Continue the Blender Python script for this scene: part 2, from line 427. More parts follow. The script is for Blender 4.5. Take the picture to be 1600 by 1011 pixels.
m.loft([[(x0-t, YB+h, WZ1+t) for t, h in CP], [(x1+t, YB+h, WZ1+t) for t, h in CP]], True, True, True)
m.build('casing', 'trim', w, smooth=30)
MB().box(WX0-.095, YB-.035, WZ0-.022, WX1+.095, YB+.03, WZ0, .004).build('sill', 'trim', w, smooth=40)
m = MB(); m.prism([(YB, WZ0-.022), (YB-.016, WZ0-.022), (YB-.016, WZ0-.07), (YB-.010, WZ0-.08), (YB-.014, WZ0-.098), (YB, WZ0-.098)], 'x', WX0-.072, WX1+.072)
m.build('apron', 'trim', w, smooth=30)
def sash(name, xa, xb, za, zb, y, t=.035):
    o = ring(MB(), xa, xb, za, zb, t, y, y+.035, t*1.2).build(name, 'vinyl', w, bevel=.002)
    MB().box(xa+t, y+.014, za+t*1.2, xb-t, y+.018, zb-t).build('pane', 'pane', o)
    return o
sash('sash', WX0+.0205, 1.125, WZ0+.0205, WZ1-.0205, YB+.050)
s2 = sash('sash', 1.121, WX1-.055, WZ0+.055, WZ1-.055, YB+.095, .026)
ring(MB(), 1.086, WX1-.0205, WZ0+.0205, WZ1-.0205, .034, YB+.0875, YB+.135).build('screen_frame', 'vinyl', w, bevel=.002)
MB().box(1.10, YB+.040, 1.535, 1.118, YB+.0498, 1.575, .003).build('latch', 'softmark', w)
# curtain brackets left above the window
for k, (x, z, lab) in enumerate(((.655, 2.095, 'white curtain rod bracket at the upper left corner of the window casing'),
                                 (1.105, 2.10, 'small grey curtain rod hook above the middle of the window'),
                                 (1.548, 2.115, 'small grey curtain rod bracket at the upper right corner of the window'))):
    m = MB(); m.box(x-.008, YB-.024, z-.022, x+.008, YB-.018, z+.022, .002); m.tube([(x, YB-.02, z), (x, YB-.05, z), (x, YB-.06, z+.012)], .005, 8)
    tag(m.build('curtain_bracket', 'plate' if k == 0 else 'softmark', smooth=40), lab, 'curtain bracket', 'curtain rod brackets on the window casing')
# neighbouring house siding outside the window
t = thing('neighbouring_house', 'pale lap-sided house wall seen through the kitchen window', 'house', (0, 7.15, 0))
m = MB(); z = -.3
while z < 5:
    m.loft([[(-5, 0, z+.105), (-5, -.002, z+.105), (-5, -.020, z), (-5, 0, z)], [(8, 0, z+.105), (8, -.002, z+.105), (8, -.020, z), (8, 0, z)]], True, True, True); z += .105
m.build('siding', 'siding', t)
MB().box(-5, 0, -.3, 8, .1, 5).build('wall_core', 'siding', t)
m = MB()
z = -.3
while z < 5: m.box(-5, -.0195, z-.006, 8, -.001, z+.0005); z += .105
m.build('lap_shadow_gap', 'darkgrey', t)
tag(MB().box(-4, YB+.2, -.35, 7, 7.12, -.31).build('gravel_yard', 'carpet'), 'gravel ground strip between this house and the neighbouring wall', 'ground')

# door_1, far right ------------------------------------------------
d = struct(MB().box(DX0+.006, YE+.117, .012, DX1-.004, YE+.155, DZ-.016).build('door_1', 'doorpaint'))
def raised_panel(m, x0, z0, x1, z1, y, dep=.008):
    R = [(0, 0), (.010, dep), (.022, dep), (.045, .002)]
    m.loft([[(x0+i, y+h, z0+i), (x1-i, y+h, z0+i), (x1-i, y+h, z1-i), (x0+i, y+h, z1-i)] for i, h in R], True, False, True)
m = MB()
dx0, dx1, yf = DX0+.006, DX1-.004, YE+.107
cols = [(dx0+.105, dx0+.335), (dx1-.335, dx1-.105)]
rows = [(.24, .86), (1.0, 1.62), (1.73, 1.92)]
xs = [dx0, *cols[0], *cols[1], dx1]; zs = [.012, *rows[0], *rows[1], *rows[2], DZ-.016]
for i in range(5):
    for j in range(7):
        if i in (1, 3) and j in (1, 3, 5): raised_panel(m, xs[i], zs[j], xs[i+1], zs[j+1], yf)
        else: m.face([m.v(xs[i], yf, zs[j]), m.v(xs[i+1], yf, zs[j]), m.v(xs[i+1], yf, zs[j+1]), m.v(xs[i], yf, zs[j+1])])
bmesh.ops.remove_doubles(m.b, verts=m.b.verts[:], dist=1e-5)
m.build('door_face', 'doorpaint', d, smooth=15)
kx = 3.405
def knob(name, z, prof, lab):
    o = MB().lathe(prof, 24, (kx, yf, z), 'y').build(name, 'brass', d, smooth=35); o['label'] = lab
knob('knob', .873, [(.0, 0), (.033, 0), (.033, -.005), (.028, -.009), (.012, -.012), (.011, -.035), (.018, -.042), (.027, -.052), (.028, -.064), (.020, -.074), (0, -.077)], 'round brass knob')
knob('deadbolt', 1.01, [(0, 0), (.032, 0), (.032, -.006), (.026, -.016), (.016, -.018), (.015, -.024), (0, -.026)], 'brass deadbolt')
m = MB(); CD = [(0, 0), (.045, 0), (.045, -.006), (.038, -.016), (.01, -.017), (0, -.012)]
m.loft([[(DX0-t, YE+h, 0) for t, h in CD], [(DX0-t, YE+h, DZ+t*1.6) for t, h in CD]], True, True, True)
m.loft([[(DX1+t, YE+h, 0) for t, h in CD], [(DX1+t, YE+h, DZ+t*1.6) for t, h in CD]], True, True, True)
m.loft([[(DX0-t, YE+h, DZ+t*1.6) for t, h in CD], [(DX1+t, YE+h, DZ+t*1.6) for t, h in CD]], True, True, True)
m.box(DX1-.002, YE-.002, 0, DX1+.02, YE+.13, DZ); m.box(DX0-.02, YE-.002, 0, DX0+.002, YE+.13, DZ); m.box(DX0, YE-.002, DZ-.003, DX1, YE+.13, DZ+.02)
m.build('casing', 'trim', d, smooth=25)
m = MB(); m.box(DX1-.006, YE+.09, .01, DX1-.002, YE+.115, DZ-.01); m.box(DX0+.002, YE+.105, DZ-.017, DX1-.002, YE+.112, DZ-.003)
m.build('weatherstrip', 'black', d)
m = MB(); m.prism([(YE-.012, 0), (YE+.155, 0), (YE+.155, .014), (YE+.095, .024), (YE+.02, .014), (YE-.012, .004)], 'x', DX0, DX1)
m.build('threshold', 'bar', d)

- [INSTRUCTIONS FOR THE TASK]
Give back each line above precisely as it stands.

- [TASK ANSWER]
Continue the Blender Python script for this scene: part 2, from line 427. More parts follow. The script is for Blender 4.5. Take the picture to be 1600 by 1011 pixels.
m.loft([[(x0-t, YB+h, WZ1+t) for t, h in CP], [(x1+t, YB+h, WZ1+t) for t, h in CP]], True, True, True)
m.build('casing', 'trim', w, smooth=30)
MB().box(WX0-.095, YB-.035, WZ0-.022, WX1+.095, YB+.03, WZ0, .004).build('sill', 'trim', w, smooth=40)
m = MB(); m.prism([(YB, WZ0-.022), (YB-.016, WZ0-.022), (YB-.016, WZ0-.07), (YB-.010, WZ0-.08), (YB-.014, WZ0-.098), (YB, WZ0-.098)], 'x', WX0-.072, WX1+.072)
m.build('apron', 'trim', w, smooth=30)
def sash(name, xa, xb, za, zb, y, t=.035):
    o = ring(MB(), xa, xb, za, zb, t, y, y+.035, t*1.2).build(name, 'vinyl', w, bevel=.002)
    MB().box(xa+t, y+.014, za+t*1.2, xb-t, y+.018, zb-t).build('pane', 'pane', o)
    return o
sash('sash', WX0+.0205, 1.125, WZ0+.0205, WZ1-.0205, YB+.050)
s2 = sash('sash', 1.121, WX1-.055, WZ0+.055, WZ1-.055, YB+.095, .026)
ring(MB(), 1.086, WX1-.0205, WZ0+.0205, WZ1-.0205, .034, YB+.0875, YB+.135).build('screen_frame', 'vinyl', w, bevel=.002)
MB().box(1.10, YB+.040, 1.535, 1.118, YB+.0498, 1.575, .003).build('latch', 'softmark', w)
# curtain brackets left above the window
for k, (x, z, lab) in enumerate(((.655, 2.095, 'white curtain rod bracket at the upper left corner of the window casing'),
                                 (1.105, 2.10, 'small grey curtain rod hook above the middle of the window'),
                                 (1.548, 2.115, 'small grey curtain rod bracket at the upper right corner of the window'))):
    m = MB(); m.box(x-.008, YB-.024, z-.022, x+.008, YB-.018, z+.022, .002); m.tube([(x, YB-.02, z), (x, YB-.05, z), (x, YB-.06, z+.012)], .005, 8)
    tag(m.build('curtain_bracket', 'plate' if k == 0 else 'softmark', smooth=40), lab, 'curtain bracket', 'curtain rod brackets on the window casing')
# neighbouring house siding outside the window
t = thing('neighbouring_house', 'pale lap-sided house wall seen through the kitchen window', 'house', (0, 7.15, 0))
m = MB(); z = -.3
while z < 5:
    m.loft([[(-5, 0, z+.105), (-5, -.002, z+.105), (-5, -.020, z), (-5, 0, z)], [(8, 0, z+.105), (8, -.002, z+.105), (8, -.020, z), (8, 0, z)]], True, True, True); z += .105
m.build('siding', 'siding', t)
MB().box(-5, 0, -.3, 8, .1, 5).build('wall_core', 'siding', t)
m = MB()
z = -.3
while z < 5: m.box(-5, -.0195, z-.006, 8, -.001, z+.0005); z += .105
m.build('lap_shadow_gap', 'darkgrey', t)
tag(MB().box(-4, YB+.2, -.35, 7, 7.12, -.31).build('gravel_yard', 'carpet'), 'gravel ground strip between this house and the neighbouring wall', 'ground')

# door_1, far right ------------------------------------------------
d = struct(MB().box(DX0+.006, YE+.117, .012, DX1-.004, YE+.155, DZ-.016).build('door_1', 'doorpaint'))
def raised_panel(m, x0, z0, x1, z1, y, dep=.008):
    R = [(0, 0), (.010, dep), (.022, dep), (.045, .002)]
    m.loft([[(x0+i, y+h, z0+i), (x1-i, y+h, z0+i), (x1-i, y+h, z1-i), (x0+i, y+h, z1-i)] for i, h in R], True, False, True)
m = MB()
dx0, dx1, yf = DX0+.006, DX1-.004, YE+.107
cols = [(dx0+.105, dx0+.335), (dx1-.335, dx1-.105)]
rows = [(.24, .86), (1.0, 1.62), (1.73, 1.92)]
xs = [dx0, *cols[0], *cols[1], dx1]; zs = [.012, *rows[0], *rows[1], *rows[2], DZ-.016]
for i in range(5):
    for j in range(7):
        if i in (1, 3) and j in (1, 3, 5): raised_panel(m, xs[i], zs[j], xs[i+1], zs[j+1], yf)
        else: m.face([m.v(xs[i], yf, zs[j]), m.v(xs[i+1], yf, zs[j]), m.v(xs[i+1], yf, zs[j+1]), m.v(xs[i], yf, zs[j+1])])
bmesh.ops.remove_doubles(m.b, verts=m.b.verts[:], dist=1e-5)
m.build('door_face', 'doorpaint', d, smooth=15)
kx = 3.405
def knob(name, z, prof, lab):
    o = MB().lathe(prof, 24, (kx, yf, z), 'y').build(name, 'brass', d, smooth=35); o['label'] = lab
knob('knob', .873, [(.0, 0), (.033, 0), (.033, -.005), (.028, -.009), (.012, -.012), (.011, -.035), (.018, -.042), (.027, -.052), (.028, -.064), (.020, -.074), (0, -.077)], 'round brass knob')
knob('deadbolt', 1.01, [(0, 0), (.032, 0), (.032, -.006), (.026, -.016), (.016, -.018), (.015, -.024), (0, -.026)], 'brass deadbolt')
m = MB(); CD = [(0, 0), (.045, 0), (.045, -.006), (.038, -.016), (.01, -.017), (0, -.012)]
m.loft([[(DX0-t, YE+h, 0) for t, h in CD], [(DX0-t, YE+h, DZ+t*1.6) for t, h in CD]], True, True, True)
m.loft([[(DX1+t, YE+h, 0) for t, h in CD], [(DX1+t, YE+h, DZ+t*1.6) for t, h in CD]], True, True, True)
m.loft([[(DX0-t, YE+h, DZ+t*1.6) for t, h in CD], [(DX1+t, YE+h, DZ+t*1.6) for t, h in CD]], True, True, True)
m.box(DX1-.002, YE-.002, 0, DX1+.02, YE+.13, DZ); m.box(DX0-.02, YE-.002, 0, DX0+.002, YE+.13, DZ); m.box(DX0, YE-.002, DZ-.003, DX1, YE+.13, DZ+.02)
m.build('casing', 'trim', d, smooth=25)
m = MB(); m.box(DX1-.006, YE+.09, .01, DX1-.002, YE+.115, DZ-.01); m.box(DX0+.002, YE+.105, DZ-.017, DX1-.002, YE+.112, DZ-.003)
m.build('weatherstrip', 'black', d)
m = MB(); m.prism([(YE-.012, 0), (YE+.155, 0), (YE+.155, .014), (YE+.095, .024), (YE+.02, .014), (YE-.012, .004)], 'x', DX0, DX1)
m.build('threshold', 'bar', d)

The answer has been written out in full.